__Required work__:
Spot each line that carries the word "this"; copy those lines.

[Scene script records]
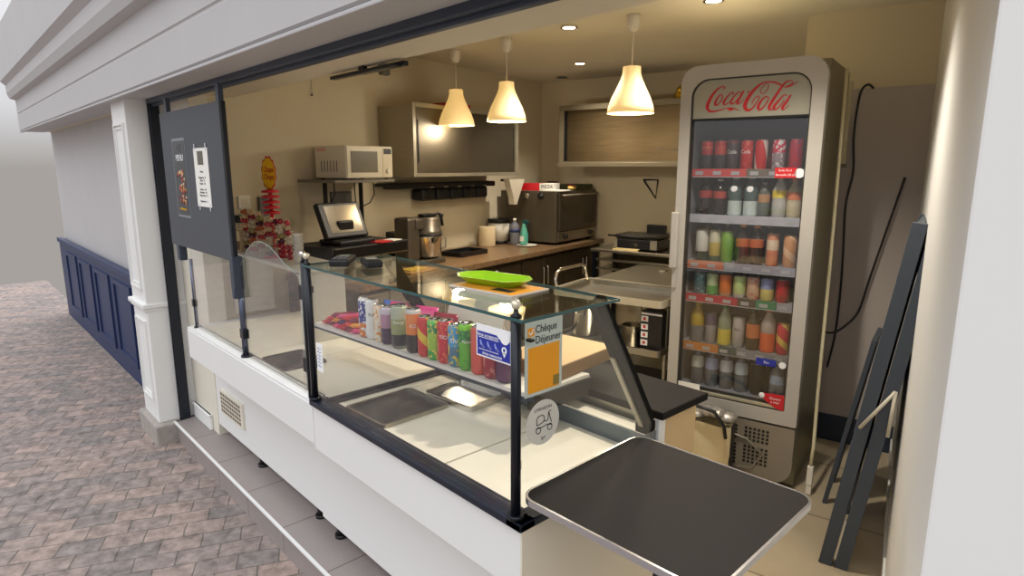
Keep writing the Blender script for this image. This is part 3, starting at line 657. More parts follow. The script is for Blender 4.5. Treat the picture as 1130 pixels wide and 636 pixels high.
for i in range(3):
    for j in range(4): k_.box(-.028+i*.02, -.014+i*.02, -.07+j*.02, -.057+j*.02, .0295, .0325, bev=.001)
k_.build('keypad', mat('keys', rgb(90, 90, 92), .5), t)
t = thing('card_terminal', 'black payment terminal with a pale printed tag on its back edge', 'card terminal', (-1.905, 1.10, 1.2645), math.radians(70)); t.scale = (.75, .75, .75)
MB().box(-.04, .04, -.075, .075, 0, .035, bev=.01).build('casing', black_plastic, t)
MB().box(.0402, .041, -.03, .02, .010, .026).build('tag', white_ink, t)
MB().box(-.025, .025, -.02, .05, .0345, .036).build('screen', MATS['lcd'], t)

# ------------------------------------------------------------------ bistro table
t = thing('bar_table', 'square black table with rounded corners and a metal edge at the counter end', 'table', (-.762, 1.214, 0), math.radians(1.5))
tw, td = .256, .252
o_ = rrect(-tw, tw, -td, td, .045, 8); i_ = rrect(-tw+.006, tw-.006, -td+.006, td-.006, .04, 8)
MB().prism(i_, .806, .8215, 'z').build('table_top', mat('table_black', rgb(30, 27, 25), .6, noise=.4, nscale=4, bump=.02, spec=.18), t)
MB().frame(o_, i_, .806, .8225, 'z').build('metal_edge', mat('edge_metal', rgb(205, 205, 208), .22, .9), t)
MB().cyl((0, 0, .02), (0, 0, .796), .025).build('pedestal', black_metal, t)
MB().box(-.12, .12, -.12, .12, .796, .806, bev=.003).build('bracket', black_metal, t)
for a in range(4):
    M = Matrix.Rotation(a*PI/2+PI/4, 4, 'Z')
    MB().box(0, .26, -.02, .02, 0.0, .025, bev=.006, M=M).build('foot', black_metal, t)

# ------------------------------------------------------------------ lollipop display
ls = thing('lollipop_stand', 'red tiered lollipop display with a yellow flower sign standing on the raised ledge', 'lollipop stand', (-3.352, 1.345, 1.1205), math.radians(42))
MB().lathe([(.06, 0), (.06, .008), (.012, .012), (.010, .36), (.006, .37)], 16).build('pole', red_plastic, ls)
for k in range(5):
    z = .235+k*.028
    MB().lathe([(.014, z), (.046, z+.002), (.046, z+.013), (.014, z+.018)], 20).build('tier', red_plastic, ls)
def petal_outline(n=12, rx=.036, rz=.082, amp=.13, steps=96, k=1.0):
    return [((rx*k*(1+amp*abs(math.sin(n/2*a))))*math.cos(a), (rz*k*(1+amp*abs(math.sin(n/2*a))))*math.sin(a)) for a in [2*PI*i/steps for i in range(steps)]]
sg = MB().prism([(x, z+.45) for x, z in petal_outline()], -.003, .003, 'y', m=0).prism([(x, z+.45) for x, z in petal_outline(k=.9)], -.0045, -.003, 'y', m=1)
sg = sg.build('flower_sign', [red_ink, yellow_ink], ls)
text_mesh('Chupa\nChups', .038, red_ink, sg, (0, -.005, .45), FRONT, sx=.55, shear=.3, weight=.0006)
# lollies: three hanging strings of wrapped lollipops around the stand
lcol = [rgb(150, 34, 46), rgb(206, 176, 130), rgb(176, 92, 44), rgb(196, 180, 150), rgb(84, 30, 44), rgb(186, 60, 70), rgb(150, 140, 80)]
cname = ['crimson', 'cream', 'orange', 'ivory', 'maroon', 'pink', 'lime']
lm = [mat('lolly_%d' % i, c, .22, noise=.35, nscale=50) for i, c in enumerate(lcol)]
lolly_mesh = {}
def lolly(ci, loc, rx, rz, lab):
    if ci not in lolly_mesh:
        t = thing('lollipop', lab, 'lollipop', loc, rz, 'wrapped lollipops around the red stand')
        MB().ball((0, 0, 0), .0155, seg=12).lathe([(.006, .012), (.012, .022), (.010, .024), (.003, .014)], 8, M=Matrix.Rotation(-PI/2, 4, 'X')).build('wrapper', lm[ci], t)
        MB().cyl((0, -.013, 0), (0, -.06, 0), .0017, seg=6).build('stick', white_plastic, t)
        lolly_mesh[ci] = t
    else:
        t = dup(lolly_mesh[ci], loc, rz, lab)
    t.rotation_euler = (rx, 0, rz); return t
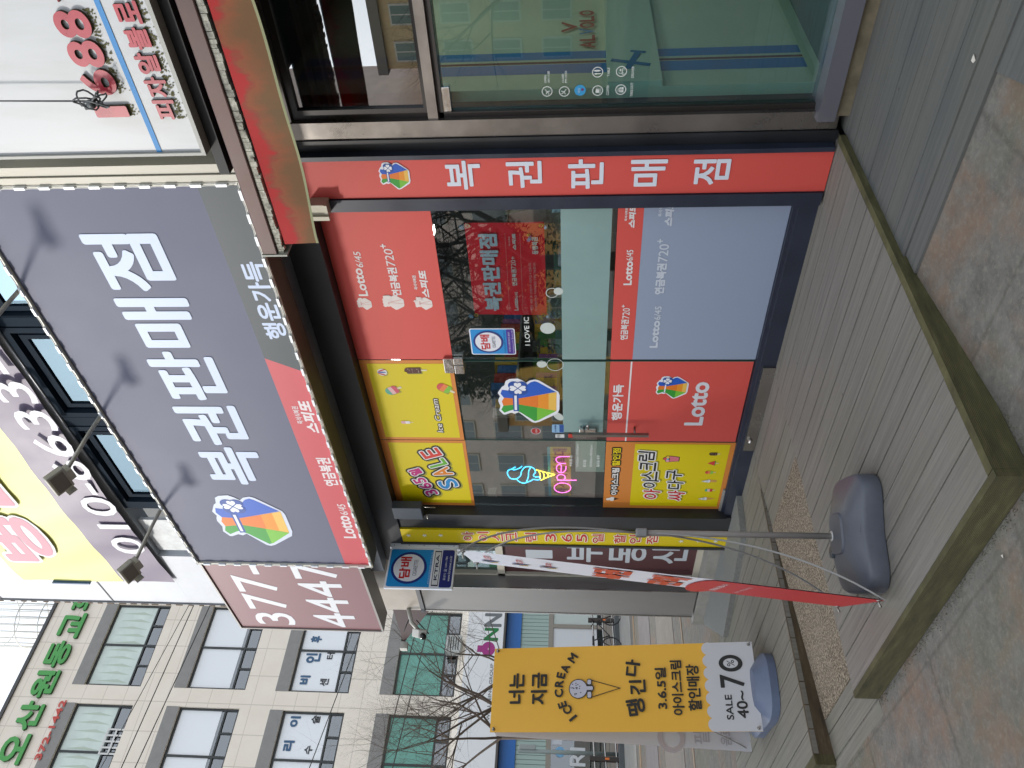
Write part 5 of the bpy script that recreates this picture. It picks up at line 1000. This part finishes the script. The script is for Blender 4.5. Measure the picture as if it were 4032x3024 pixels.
tip = B2.uv(*zf(f18, 1525, 850)); a.pline([(c_[0] - .058, b0[1] - .016), tip], .0055, DK, 11); a.pline([(c_[0] + .058, b0[1] - .016), tip], .0055, DK, 11.4)
for s_, zx0, zx1, zy0, zy1, rot in (('땡', 1590, 1780, 960, 1130, 10), ('긴', 1615, 1785, 765, 920, 1), ('다', 1575, 1725, 560, 730, -10)): a.text(s_, gb(B2, f18, zx0, zx1, zy0, zy1), DK, 16, bold=.007, rot=R(rot * .8))
yt3('3.6.5일', (1330, 1405, 390, 668), .0045); yt3('아이스크림', (1435, 1515, 342, 710), .0045); yt3('할인매장', (1540, 1630, 368, 680), .0045)
yt3('SALE', (1800, 1848, 572, 740), .0035); yt3('40~', (1872, 1948, 545, 730), .0055); yt3('7', (1762, 1925, 435, 525), .010); q = gb(B2, f13, 1752, 1912, 305, 418); a.oval(*cl(q), (q[2] - q[0]) / 2, DK, 16, ry=(q[3] - q[1]) / 2); a.oval(*cl(q), (q[2] - q[0]) / 2 * .58, 'dfe0e2', 17, ry=(q[3] - q[1]) / 2 * .62); c_ = cl(q); a.text('%', (c_[0] - .022, c_[1] - .025, c_[0] + .022, c_[1] + .025), DK, 18, bold=.001)
a.build('lettering', y2)
for a_, b_ in ((.02, .025), (w2_ - .02, .025), (.02, h2 - .025), (w2_ - .02, h2 - .025)): grom(y2, B2, a_, b_)
B3 = Pl((-6.02, 2.10, .07), (.08, .589, 0), (0, 0, 1)); up3 = Vector((.991 * .20, -.135 * .2, 1.84)); B3.v = up3.normalized(); B3.n = B3.u.cross(B3.v).normalized(); h3 = up3.length
sheet(B3, w2_, h3, mat('white_banner_back', h('d3d5da'), .5), y2, .01, 'rear_banner_sheet')
a = Art(B3); a.text('팥빙수', (.03, .30, .34, .42), 'cfccd2', 1); a.ring(.06, .58, .10, .035, 'd6ced0', 1); a.text('음료', (.03, .14, .16, .22), 'cbc8cc', 1, bold=.002); a.build('rear_print', y2)
h2b = Vector((c2[0], c2[1], 1.06))
for pl_, hh_ in ((B2, h2), (B3, h3)):
    for a_, b_ in ((.02, .025), (w2_ - .02, .025), (.02, hh_ - .025), (w2_ - .02, hh_ - .025)): arm(y2, h2b, pl_.pt(a_, b_, -.01), Vector((0, 0, .12 if b_ > 1 else -.1)))

# ================================================================== the far building across the side street
FX = -26.0; FB = PX(FX)
fb = thing('office_building', 'cream stone office building with green lettering under its roof edge', 'building', (FX - 3, 12, 0))
t = NT('cream_stone_panels'); x, y, z = t.sep(); n1 = t.noise(1.2, det=5); n2 = t.noise(9, det=5)
ly = t.math('ABSOLUTE', t.math('SUBTRACT', t.math('FRACT', t.math('MULTIPLY', t.math('ADD', y, .37), 1 / .985)), .5)); lz = t.math('ABSOLUTE', t.math('SUBTRACT', t.math('FRACT', t.math('MULTIPLY', t.math('ADD', z, .2), 1 / .745)), .5))
g_ = t.ramp(t.math('MINIMUM', ly, lz), [(.008, 1.0), (.022, 0.0)]); c = t.mix(t.ramp(n1, [(.35, 0.0), (.7, .5)]), h('f4eadb'), h('e8ddca')); c = t.mix(t.math('MULTIPLY', n2, .10), c, h('a39a8e')); c = t.mix(t.math('MULTIPLY', g_, .38), c, h('94887c')); STN = t.out(c, .75)
BAYS = [(-2.7, .3), (.45, 3.0 - .05)] ; BAYS = [(-.55, 2.5), (3.15, 6.2), (6.8, 9.83), (10.46, 13.5), (14.1, 17.15), (17.75, 20.8)]
FLO = [(5.3, 7.38), (8.87, 10.96), (12.45, 14.53), (16.15, 18.18)]
YA, YB_ = -1.2, 24.0; RZ = 20.54
b = MB(); dep = .35
zc = [5.03] + [v for p in FLO for v in p] + [RZ]
for k in range(0, len(zc), 2): b.box(FX - dep, FX, YA, YB_, zc[k], zc[k + 1])
ycs = [YA] + [v for p in BAYS for v in p] + [YB_]
for z0_, z1_ in FLO:
    for k in range(0, len(ycs), 2): b.box(FX - dep, FX, ycs[k], ycs[k + 1], z0_, z1_)
b.box(FX - 14, FX - dep, YB_ - .3, YB_, -.3, RZ); b.box(FX - 14, FX - dep, YA, YA + .3, -.3, RZ); b.box(FX - 14, FX - dep - .0, YA + .3, YB_ - .3, RZ - .3, RZ - .01)
b.build('wall', STN, fb)
b = MB(); b.box(FX - .4, FX + .06, YA - .05, YB_ + .05, RZ, RZ + .12); b.build('roof_edge', mat('dark_roof_edge', h('4a4a4a'), .6), fb)
GGB = mat('grey_granite_band', h('8b8985'), .6, noise=(3, .1))
for z0_, z1_ in FLO:
    for ya, yb in BAYS: b = MB(); b.box(FX, FX + .012, ya, yb, z1_, z1_ + .44); b.build('lintel_band', GGB, fb)
DF = mat('dark_window_frame', h('2b2f2e'), .4); WGF = glass('mint_glass', (.55, .72, .68), 1.9, add=.12); BLI = mat('roller_blind', h('d5e2da'), .8, noise=(2.5, .08)); WHITE = mat('white_film_and_mirrored_sky', h('f0f3f5'), .6); TEAL = mat('teal_window_film', h('6aa898'), .4, noise=(.8, .15)); ROOM = mat('far_room', h('4a5250'), .9)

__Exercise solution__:
Keep writing the Blender script for this image. This is part 3, starting at line 657. More parts follow. The script is for Blender 4.5. Treat the picture as 1130 pixels wide and 636 pixels high.
Write part 5 of the bpy script that recreates this picture. It picks up at line 1000. This part finishes the script. The script is for Blender 4.5. Measure the picture as if it were 4032x3024 pixels.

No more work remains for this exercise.